The scope of Crashed is genuinely staggering. One reviewer calls Tooze’s command of the material dazzling, noting that he handles economics, finance, politics, diplomacy, public policy, housing discrimination, and trading platforms expertly. That is not exaggeration. What Tooze does that virtually no other writer in this space manages is hold all of these threads simultaneously without privileging any single narrative. The book is not primarily about American greed, nor is it primarily about European miscalculation, though it is partly about both. It is about systemic interdependence, about how deeply the financial networks connecting American banks, European sovereign debt, German trade surpluses, and Ukrainian politics had become entangled by 2008, and about how the decisions made in those first frantic weeks of the crisis echoed through institutions and elections for a decade. The breadth of the analysis is matched by its depth, and the combination makes for reading that is almost physically demanding in the attention it requires.
The Political Economy Argument
Tooze is an economic historian by training, and that disciplinary perspective is what sets Crashed apart from the wave of crisis narratives that appeared after 2008. He is less interested in the drama of individual failure than in the structural conditions that made catastrophic failure predictable and the political decisions that shaped the recovery. His treatment of the Federal Reserve is notably measured and even sympathetic, contrasting with his more critical assessment of the European Central Bank and the German government’s ideological commitment to austerity as a response to the crisis. One reviewer, noting Tooze’s European origin, observes that he is much more critical of the Germans and the British than of American institutions. That is accurate, and it is a reading of the crisis that still generates disagreement, which means the book is genuinely doing something worthwhile rather than simply confirming existing opinions. The treatment of Ukraine, Greece, and the political aftershocks of austerity in Southern Europe is where the book’s prescience is most striking.

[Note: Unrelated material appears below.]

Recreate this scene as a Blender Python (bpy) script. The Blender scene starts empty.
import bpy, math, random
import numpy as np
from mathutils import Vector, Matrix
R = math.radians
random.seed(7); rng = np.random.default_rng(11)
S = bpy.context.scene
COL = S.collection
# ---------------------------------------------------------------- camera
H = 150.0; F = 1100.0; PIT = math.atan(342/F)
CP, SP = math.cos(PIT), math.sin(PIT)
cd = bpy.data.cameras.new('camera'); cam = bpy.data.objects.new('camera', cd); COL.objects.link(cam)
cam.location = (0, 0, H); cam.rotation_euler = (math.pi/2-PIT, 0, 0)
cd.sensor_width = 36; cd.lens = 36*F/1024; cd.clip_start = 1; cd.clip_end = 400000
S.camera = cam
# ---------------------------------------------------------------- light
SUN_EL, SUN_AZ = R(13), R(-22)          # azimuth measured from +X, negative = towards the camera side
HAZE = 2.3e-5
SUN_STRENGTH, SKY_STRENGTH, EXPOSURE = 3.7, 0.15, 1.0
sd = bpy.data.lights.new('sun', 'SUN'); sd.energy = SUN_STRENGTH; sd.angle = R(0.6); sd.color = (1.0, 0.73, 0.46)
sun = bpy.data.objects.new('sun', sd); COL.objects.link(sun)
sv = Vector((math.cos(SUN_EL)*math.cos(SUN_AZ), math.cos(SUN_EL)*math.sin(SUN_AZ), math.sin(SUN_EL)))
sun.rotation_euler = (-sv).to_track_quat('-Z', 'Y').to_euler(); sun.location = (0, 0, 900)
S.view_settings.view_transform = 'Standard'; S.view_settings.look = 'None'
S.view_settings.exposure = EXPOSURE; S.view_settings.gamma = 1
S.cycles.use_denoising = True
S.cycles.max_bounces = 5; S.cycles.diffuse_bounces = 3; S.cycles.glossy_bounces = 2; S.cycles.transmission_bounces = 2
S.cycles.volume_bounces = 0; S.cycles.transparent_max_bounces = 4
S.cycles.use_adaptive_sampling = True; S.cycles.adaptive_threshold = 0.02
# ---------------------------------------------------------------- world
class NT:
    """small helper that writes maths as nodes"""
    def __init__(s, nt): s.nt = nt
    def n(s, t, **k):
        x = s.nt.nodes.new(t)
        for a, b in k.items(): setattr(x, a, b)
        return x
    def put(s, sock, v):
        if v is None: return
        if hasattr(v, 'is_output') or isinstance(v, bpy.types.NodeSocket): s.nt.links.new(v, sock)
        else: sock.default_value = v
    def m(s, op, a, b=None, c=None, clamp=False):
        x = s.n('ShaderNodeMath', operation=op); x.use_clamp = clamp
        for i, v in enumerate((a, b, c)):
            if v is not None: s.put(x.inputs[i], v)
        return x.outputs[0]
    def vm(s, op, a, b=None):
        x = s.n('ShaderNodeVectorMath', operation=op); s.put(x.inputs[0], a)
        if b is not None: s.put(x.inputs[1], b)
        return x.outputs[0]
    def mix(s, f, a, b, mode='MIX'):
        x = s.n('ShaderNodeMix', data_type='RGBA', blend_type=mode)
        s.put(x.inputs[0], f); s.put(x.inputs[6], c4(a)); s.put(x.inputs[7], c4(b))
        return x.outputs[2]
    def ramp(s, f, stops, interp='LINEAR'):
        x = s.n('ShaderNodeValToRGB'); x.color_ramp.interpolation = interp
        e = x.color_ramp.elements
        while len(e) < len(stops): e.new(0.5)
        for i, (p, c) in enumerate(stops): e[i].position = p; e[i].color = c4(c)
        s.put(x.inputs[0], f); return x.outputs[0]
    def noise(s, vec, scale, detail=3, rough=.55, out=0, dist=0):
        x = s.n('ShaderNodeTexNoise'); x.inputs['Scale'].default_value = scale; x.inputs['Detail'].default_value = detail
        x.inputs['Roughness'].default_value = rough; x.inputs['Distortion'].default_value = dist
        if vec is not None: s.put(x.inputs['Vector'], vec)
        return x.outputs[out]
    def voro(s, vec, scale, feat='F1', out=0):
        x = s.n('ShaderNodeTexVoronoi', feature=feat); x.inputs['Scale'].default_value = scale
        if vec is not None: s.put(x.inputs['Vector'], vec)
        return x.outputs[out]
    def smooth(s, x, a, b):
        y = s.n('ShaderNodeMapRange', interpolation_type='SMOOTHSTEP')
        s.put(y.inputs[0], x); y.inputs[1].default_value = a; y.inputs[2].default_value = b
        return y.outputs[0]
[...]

Where the Book Tests Your Patience
This is a 25-hour audiobook with a commitment to detail that is total and occasionally punishing. A reviewer who generally admired the book noted it could be shorter, and I take that point seriously. Tooze’s treatment of the eurozone crisis in particular, while historically necessary, requires a sustained engagement with the mechanics of sovereign debt, TARGET2 imbalances, and ECB policy that will lose some listeners. The book is not designed for casual engagement. That said, the rewards are proportional to the difficulty. Certain chapters, particularly those tracing the political consequences of austerity in Southern Europe, read with the urgency of a political thriller and the precision of a forensic accountant. Listeners who have already spent time with Michael Lewis’s more breezy account of the same period will find Tooze provides what was missing. The book rewards a listener who brings full attention, and what they receive in return is a structural understanding of the present rather than simply a history lesson about the past.

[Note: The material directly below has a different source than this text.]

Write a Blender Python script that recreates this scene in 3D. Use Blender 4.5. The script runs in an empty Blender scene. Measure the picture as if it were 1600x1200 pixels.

Simon Vance and the Long Haul
Simon Vance is among the top tier of narrators for serious nonfiction, and his work on Crashed demonstrates why. His voice has natural authority without condescension, and his pacing through dense technical passages gives each sentence room to land before the next arrives. The book includes an introduction read by Tooze himself, which is a welcome contrast and a useful framing device before Vance takes over the main text. At 25 hours, the question of narrator fatigue is real, and Vance manages it by varying his register between expository and narrative passages. The free audiobook availability on Audible makes the experiment low-risk. Be honest with yourself about whether you will sustain 25 hours of economic history before you begin. This is a book that rewards commitment proportionally and pays back the listener who stays all the way to its conclusions about Brexit, Trump, and the decade of populism that the crisis made possible.
Who Should Commit to This Audiobook
If you already have some background in financial history or macroeconomics and want the most thorough and analytically sophisticated account of 2008 and its consequences available in audio format, this is it. Listeners who found Michael Lewis’s The Big Short too breezy and wanted the actual institutional mechanics will find exactly what they were looking for. If you need a more accessible entry point into the 2008 crisis, Tooze is probably not your starting place. Try Andrew Ross Sorkin’s Too Big to Fail first and then return to Crashed for the full structural analysis. The free audiobook availability makes the experiment low-risk, but be honest with yourself about whether you will sustain 25 hours of economic history. The listener who arrives with curiosity and patience will receive something rare: a genuinely comprehensive account of how the world you live in now was made.
Frequently Asked Questions
Do I need a background in economics to follow Crashed?
Some prior familiarity with how financial systems work will help considerably. Tooze writes for an educated general audience but does not simplify the mechanics of the crisis for readers with no background. Listeners who found The Big Short accessible should manage, though Crashed goes substantially deeper into institutional and political mechanics.
How does Crashed compare to other 2008 crash accounts like Too Big to Fail?
Tooze’s scope is broader and his analytical frame is political economy rather than narrative drama. Too Big to Fail focuses on the human drama of the crisis week itself. Crashed is more interested in structural causes and decade-long consequences, including Brexit and Trump, which no comparable book covers with the same depth.
Does Simon Vance read the entire audiobook, or does Adam Tooze narrate his own work?
Tooze reads his own introduction, then Simon Vance takes over for the full text. The combination works well, with Tooze’s brief appearance providing authorial context before Vance’s more sustained and technically precise delivery takes hold.
Is Crashed available as a free audiobook on Audible?
Yes, Crashed is available as a free audiobook on Audible. At 25 hours, it is a substantial free listen, and Simon Vance’s narration makes the length considerably more manageable than working through the dense text in print would be for most listeners.